4. The measuring instrument as claimed in claim 2, further comprising:

a storage configured to store first information indicating a correspondence relationship between length data and the multi-digit pattern, and second information indicating a reading value of the column pattern in each state where the measure is shifted by 1/N (N: an integer of 2 or more) of a length of a single pattern from a reference position where the first reader overlap with the first row pattern; and

a calculator configured to calculate a first length from a start point of the measure to the reference position based on the code generated by the generator and the first information, calculate a shift amount of the measure in the length direction from the reference position based on a reading value of the column pattern read by the third reader and the second information, and calculate the length to be measured, based on the first length and the shift amount.

5. The measuring instrument as claimed in claim 1, wherein

a Hamming distance between the multi-digit pattern obtained by adding the second row pattern to the first row pattern, and another multi-digit pattern adjacent to the multi-digit pattern in the length direction is 1, and the multi-digit pattern corresponds to only one of all multi-digit patterns included in the measure.

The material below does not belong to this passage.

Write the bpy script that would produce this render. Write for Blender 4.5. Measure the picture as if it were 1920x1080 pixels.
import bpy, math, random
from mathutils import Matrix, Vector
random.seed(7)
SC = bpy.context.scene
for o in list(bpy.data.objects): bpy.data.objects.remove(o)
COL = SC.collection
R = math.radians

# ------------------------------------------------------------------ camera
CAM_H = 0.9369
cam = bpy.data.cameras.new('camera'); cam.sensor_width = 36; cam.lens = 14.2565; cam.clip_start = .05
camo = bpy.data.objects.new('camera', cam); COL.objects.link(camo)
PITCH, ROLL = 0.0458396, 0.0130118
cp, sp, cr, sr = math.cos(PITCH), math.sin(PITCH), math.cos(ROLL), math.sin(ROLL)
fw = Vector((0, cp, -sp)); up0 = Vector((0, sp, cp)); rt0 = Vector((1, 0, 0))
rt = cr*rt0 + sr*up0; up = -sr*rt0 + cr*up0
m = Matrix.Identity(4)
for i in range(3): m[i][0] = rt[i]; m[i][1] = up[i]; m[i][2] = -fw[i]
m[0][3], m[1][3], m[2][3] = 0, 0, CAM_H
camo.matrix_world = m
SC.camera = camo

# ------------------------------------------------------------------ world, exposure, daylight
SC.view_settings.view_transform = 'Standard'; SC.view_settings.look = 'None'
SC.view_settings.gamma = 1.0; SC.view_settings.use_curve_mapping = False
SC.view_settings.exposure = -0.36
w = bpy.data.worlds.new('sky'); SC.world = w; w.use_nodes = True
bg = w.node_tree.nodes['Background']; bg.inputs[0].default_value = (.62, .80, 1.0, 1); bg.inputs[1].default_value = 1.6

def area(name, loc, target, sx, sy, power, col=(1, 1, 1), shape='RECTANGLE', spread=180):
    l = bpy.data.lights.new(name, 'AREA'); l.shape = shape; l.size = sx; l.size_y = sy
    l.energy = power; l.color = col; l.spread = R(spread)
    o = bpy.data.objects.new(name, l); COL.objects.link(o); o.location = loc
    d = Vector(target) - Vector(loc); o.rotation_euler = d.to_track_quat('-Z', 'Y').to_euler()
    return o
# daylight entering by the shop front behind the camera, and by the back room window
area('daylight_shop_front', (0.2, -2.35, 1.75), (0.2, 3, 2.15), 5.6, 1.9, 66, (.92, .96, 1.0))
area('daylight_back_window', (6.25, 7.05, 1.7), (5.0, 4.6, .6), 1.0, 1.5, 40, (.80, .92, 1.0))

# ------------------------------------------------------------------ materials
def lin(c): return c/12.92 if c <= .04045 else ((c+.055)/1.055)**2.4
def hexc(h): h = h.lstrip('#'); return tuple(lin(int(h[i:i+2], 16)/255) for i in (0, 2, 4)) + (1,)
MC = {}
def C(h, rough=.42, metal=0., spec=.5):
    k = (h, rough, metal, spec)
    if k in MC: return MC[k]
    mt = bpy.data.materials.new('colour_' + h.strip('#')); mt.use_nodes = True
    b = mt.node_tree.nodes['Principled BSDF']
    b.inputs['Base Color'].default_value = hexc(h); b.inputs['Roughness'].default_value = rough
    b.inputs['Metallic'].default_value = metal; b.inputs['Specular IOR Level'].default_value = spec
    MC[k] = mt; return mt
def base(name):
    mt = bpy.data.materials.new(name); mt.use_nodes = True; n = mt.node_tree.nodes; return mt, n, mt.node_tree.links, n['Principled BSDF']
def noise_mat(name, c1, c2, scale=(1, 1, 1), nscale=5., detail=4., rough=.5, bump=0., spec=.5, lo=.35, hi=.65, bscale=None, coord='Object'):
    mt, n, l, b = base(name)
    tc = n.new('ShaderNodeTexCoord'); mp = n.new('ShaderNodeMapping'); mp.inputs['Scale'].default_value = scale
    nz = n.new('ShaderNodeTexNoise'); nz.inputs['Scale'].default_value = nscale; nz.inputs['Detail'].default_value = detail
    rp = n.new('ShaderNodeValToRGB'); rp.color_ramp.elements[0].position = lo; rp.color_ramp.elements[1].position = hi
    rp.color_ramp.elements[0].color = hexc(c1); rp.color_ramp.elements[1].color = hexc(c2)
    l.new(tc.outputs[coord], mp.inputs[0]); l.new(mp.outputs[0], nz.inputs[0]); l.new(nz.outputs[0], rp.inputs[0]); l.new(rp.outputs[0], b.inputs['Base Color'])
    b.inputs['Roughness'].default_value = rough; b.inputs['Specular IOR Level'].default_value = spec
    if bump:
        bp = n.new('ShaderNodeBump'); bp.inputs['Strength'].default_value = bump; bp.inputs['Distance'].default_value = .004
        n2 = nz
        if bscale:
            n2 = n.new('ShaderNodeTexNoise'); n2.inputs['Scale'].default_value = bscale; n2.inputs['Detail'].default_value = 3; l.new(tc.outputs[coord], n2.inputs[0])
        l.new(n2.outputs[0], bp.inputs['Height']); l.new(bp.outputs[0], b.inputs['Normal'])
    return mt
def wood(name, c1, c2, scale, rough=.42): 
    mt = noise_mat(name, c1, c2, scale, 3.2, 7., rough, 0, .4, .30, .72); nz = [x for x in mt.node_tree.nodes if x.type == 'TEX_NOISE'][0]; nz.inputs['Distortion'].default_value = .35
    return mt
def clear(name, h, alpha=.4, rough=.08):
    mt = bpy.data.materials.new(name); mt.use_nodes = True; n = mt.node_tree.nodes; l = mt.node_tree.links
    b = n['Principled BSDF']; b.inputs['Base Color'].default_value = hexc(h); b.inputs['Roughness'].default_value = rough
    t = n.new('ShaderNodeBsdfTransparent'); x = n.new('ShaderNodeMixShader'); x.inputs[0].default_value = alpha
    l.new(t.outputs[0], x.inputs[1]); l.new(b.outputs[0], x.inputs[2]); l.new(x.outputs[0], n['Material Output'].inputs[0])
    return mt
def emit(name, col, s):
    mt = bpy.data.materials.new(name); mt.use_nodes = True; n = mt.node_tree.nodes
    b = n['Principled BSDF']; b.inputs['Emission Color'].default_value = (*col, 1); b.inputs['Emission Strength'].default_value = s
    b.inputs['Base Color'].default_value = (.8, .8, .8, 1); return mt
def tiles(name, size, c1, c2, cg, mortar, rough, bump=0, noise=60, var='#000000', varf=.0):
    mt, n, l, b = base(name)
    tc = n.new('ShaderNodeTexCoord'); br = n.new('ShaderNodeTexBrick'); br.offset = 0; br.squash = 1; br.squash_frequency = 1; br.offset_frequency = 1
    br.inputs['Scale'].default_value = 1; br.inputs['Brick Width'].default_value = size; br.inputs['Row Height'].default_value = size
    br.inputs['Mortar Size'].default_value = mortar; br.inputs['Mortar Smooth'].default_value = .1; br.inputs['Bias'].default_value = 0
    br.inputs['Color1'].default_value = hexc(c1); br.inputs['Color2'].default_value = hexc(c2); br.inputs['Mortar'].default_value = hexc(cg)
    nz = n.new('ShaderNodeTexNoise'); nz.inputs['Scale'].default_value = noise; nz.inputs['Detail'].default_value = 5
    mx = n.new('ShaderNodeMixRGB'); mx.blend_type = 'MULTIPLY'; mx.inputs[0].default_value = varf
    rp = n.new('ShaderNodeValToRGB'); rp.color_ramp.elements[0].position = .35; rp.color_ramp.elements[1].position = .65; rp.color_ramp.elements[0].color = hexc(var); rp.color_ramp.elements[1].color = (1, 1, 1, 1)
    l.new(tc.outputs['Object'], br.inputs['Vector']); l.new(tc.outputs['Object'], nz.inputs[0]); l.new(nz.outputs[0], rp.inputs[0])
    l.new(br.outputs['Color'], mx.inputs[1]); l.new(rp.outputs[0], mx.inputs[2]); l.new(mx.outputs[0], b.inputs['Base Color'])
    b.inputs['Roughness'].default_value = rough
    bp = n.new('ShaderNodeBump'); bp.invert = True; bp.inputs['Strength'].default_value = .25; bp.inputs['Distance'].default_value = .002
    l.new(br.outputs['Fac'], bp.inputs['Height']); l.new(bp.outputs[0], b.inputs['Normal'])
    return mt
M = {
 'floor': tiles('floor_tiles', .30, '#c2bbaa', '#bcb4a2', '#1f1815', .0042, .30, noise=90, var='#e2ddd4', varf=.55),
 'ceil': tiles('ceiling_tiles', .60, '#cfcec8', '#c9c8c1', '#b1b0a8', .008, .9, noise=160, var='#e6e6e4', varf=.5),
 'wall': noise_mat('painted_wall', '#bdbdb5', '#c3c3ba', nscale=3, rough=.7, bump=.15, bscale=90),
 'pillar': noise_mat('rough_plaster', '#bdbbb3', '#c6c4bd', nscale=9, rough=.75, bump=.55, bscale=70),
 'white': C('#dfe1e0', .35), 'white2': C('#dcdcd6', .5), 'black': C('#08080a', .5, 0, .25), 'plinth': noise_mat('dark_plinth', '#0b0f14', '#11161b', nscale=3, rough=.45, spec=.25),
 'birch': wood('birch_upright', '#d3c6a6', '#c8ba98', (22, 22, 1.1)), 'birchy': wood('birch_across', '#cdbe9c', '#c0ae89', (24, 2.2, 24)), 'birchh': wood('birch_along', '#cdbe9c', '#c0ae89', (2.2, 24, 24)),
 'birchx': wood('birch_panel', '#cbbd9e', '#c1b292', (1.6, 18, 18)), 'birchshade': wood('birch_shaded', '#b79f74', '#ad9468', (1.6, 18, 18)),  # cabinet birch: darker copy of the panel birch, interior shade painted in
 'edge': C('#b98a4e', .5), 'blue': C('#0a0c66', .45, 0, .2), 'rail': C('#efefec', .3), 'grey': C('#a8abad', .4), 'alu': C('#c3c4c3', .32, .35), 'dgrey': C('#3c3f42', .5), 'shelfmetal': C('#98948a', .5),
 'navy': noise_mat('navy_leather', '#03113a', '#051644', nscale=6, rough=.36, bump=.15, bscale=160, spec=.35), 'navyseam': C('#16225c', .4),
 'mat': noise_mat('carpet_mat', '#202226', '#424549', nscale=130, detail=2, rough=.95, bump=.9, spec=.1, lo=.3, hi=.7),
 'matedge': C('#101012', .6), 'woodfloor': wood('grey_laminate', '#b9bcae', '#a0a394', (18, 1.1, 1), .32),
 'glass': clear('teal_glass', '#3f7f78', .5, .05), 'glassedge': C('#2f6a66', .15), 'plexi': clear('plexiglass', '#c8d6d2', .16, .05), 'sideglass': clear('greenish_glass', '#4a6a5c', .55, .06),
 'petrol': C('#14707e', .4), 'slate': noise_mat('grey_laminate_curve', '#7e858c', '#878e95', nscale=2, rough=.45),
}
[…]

6. A measuring instrument that measures a length using a measure, the measure including a plurality of row patterns arranged in a length direction, each of the row patterns having a plurality of patterns arranged in a width direction, one of binary values being assigned to each of the plurality of patterns, the measuring instrument comprising:

a first reader configured to read a first row pattern;

a second reader configured to read a second row pattern away from the first row pattern in the length direction by a predetermined row; and

a third reader configured to read a column pattern arranged in the length direction;

wherein the third reader includes 2×N (N: an integer of 2 or more) readers when a resolution is 1/N of a length of a single pattern, and the 2×N readers are arranged so as to be separated by 1/N of the length of the single pattern every two readers along the length direction.

7. A measure comprising:

a plurality of row patterns arranged in a length direction, each of the row patterns having a plurality of patterns arranged in a width direction, one of binary values is assigned to each of the plurality of patterns; and

a column pattern including patterns to which the binary values are assigned, respectively, and which are arranged alternately in the length direction;

wherein a Hamming distance between a multi-digit pattern obtained by adding a second row pattern to a first row pattern, the second row pattern being away from the first row pattern in the length direction by a predetermined row, and another multi-digit pattern adjacent to the multi-digit pattern in the length direction is 1, and

wherein the multi-digit pattern corresponds to only one of all multi-digit patterns included in the measure.